Set down exactly the first line of the entries and every line after it, through the line with "a = np.array([float(x)]);".

# Dataset content start

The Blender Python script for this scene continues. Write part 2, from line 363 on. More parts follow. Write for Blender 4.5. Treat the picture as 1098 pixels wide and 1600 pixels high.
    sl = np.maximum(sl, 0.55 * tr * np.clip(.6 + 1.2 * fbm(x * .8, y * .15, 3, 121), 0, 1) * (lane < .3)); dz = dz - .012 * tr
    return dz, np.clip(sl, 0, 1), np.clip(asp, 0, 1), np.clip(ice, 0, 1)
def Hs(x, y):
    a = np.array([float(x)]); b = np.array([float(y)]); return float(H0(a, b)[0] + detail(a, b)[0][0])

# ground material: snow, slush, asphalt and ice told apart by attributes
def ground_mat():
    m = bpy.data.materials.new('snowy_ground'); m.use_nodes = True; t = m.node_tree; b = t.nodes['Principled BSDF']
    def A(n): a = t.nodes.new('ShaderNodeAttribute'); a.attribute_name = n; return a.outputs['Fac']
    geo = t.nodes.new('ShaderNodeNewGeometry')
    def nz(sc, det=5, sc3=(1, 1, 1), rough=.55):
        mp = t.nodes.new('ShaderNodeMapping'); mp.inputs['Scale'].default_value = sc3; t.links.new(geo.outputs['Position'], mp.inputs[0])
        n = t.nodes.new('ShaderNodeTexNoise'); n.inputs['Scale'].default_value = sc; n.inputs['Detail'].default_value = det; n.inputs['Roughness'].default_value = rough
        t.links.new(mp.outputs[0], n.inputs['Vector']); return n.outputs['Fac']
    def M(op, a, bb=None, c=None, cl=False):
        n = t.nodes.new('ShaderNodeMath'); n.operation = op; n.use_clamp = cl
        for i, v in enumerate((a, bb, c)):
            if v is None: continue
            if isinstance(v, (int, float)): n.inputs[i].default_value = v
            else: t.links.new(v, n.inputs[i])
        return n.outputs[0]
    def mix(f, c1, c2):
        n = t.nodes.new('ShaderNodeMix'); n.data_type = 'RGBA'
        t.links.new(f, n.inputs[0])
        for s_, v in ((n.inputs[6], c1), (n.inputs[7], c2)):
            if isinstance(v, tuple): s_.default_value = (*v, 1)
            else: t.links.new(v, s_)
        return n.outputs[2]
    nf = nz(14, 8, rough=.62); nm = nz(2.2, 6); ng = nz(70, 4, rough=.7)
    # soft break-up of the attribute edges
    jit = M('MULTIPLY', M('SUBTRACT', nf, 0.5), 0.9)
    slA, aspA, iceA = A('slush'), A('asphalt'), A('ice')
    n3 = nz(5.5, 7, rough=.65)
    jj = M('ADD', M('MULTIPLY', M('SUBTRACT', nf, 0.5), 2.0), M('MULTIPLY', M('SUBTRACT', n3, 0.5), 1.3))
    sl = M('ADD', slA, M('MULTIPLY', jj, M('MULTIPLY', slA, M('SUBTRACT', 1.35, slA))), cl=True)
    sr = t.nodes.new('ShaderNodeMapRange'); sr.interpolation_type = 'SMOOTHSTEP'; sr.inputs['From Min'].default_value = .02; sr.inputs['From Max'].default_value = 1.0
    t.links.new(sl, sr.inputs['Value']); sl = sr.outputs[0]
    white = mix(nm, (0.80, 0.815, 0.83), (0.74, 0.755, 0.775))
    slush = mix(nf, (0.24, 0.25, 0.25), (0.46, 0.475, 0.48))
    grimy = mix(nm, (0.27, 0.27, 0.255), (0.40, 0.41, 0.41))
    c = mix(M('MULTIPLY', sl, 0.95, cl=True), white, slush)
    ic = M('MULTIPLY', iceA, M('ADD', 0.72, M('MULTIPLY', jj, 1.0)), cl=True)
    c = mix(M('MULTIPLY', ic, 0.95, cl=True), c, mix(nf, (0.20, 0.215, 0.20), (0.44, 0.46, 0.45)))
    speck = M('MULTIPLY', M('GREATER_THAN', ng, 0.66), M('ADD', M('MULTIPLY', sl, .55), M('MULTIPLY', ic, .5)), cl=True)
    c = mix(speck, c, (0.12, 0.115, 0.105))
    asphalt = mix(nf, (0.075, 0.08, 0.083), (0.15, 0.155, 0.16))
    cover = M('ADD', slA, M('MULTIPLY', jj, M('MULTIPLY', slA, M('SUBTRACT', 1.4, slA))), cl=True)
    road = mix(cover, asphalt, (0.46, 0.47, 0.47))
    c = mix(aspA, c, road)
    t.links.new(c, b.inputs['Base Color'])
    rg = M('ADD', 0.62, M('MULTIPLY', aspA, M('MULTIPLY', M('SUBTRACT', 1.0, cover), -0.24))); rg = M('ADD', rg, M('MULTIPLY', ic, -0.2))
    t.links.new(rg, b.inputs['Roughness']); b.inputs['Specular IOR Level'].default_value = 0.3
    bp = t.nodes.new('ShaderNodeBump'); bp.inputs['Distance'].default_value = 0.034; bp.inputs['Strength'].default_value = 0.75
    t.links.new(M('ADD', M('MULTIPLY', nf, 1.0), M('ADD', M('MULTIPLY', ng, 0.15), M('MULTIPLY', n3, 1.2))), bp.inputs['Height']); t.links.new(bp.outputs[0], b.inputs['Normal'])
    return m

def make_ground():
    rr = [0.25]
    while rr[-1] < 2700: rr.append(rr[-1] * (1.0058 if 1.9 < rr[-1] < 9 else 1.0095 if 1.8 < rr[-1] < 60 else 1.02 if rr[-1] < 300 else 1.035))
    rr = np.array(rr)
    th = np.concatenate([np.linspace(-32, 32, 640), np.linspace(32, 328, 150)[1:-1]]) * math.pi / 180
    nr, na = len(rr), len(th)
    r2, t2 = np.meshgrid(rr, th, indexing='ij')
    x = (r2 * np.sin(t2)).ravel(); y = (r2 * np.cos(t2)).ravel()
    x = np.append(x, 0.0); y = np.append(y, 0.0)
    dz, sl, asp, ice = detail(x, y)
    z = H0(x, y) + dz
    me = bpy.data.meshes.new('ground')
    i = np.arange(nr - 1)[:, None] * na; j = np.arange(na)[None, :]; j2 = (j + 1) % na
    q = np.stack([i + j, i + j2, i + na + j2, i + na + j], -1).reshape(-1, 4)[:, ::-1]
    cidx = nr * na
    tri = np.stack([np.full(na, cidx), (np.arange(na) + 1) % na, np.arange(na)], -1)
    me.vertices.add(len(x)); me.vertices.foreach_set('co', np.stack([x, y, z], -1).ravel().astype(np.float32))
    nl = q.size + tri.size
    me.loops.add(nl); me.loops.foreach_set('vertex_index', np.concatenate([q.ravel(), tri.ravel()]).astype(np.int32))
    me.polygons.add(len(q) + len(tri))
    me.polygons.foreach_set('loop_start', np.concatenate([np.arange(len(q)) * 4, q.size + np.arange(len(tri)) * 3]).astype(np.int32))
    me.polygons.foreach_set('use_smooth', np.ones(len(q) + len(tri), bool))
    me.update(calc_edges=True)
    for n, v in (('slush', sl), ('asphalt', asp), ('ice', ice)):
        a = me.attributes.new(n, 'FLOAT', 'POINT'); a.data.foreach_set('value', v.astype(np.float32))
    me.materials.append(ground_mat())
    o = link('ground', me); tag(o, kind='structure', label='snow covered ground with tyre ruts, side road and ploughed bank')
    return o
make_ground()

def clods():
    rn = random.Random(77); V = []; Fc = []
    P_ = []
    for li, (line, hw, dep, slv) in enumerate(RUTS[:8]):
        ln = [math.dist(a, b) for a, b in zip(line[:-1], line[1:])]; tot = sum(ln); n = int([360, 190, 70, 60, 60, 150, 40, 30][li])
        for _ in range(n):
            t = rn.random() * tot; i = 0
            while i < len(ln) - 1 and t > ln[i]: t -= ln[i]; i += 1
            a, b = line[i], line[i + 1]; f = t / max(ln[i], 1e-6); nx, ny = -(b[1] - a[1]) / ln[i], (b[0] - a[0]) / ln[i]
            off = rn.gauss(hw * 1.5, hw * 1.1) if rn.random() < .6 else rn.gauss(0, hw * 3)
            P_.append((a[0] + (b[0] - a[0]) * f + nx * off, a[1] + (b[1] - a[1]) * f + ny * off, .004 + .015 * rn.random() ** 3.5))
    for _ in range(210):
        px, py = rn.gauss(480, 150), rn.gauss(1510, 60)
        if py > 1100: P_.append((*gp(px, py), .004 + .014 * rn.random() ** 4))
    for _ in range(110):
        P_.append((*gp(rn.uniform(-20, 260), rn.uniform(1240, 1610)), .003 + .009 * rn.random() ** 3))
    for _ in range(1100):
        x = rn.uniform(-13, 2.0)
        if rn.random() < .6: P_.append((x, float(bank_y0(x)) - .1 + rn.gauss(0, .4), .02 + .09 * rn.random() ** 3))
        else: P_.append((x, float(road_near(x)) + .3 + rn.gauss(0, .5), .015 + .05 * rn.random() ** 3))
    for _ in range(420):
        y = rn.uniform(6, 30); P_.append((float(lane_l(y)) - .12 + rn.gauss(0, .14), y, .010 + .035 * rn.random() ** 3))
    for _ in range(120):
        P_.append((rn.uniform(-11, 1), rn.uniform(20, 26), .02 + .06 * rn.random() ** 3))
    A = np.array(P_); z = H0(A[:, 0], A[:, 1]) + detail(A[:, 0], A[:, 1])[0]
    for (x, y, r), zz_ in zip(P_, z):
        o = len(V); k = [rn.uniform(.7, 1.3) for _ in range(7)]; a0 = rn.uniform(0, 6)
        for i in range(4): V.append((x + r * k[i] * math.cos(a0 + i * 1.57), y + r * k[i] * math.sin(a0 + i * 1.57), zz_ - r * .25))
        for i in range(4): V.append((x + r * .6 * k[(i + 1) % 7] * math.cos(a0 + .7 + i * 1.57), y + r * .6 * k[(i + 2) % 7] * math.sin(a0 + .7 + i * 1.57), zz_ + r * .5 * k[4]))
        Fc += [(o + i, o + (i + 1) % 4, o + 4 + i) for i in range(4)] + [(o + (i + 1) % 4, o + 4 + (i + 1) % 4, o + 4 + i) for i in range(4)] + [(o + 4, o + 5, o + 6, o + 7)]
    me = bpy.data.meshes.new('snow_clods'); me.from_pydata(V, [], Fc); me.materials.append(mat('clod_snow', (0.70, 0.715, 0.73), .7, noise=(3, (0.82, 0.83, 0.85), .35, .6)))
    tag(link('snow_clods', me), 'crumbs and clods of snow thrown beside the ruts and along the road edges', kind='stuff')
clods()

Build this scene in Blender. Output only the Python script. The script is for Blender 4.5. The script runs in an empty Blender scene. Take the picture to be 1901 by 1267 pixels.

# Dataset content end

Exercise response:
The Blender Python script for this scene continues. Write part 2, from line 363 on. More parts follow. Write for Blender 4.5. Treat the picture as 1098 pixels wide and 1600 pixels high.
    sl = np.maximum(sl, 0.55 * tr * np.clip(.6 + 1.2 * fbm(x * .8, y * .15, 3, 121), 0, 1) * (lane < .3)); dz = dz - .012 * tr
    return dz, np.clip(sl, 0, 1), np.clip(asp, 0, 1), np.clip(ice, 0, 1)
def Hs(x, y):
    a = np.array([float(x)]); b = np.array([float(y)]); return float(H0(a, b)[0] + detail(a, b)[0][0])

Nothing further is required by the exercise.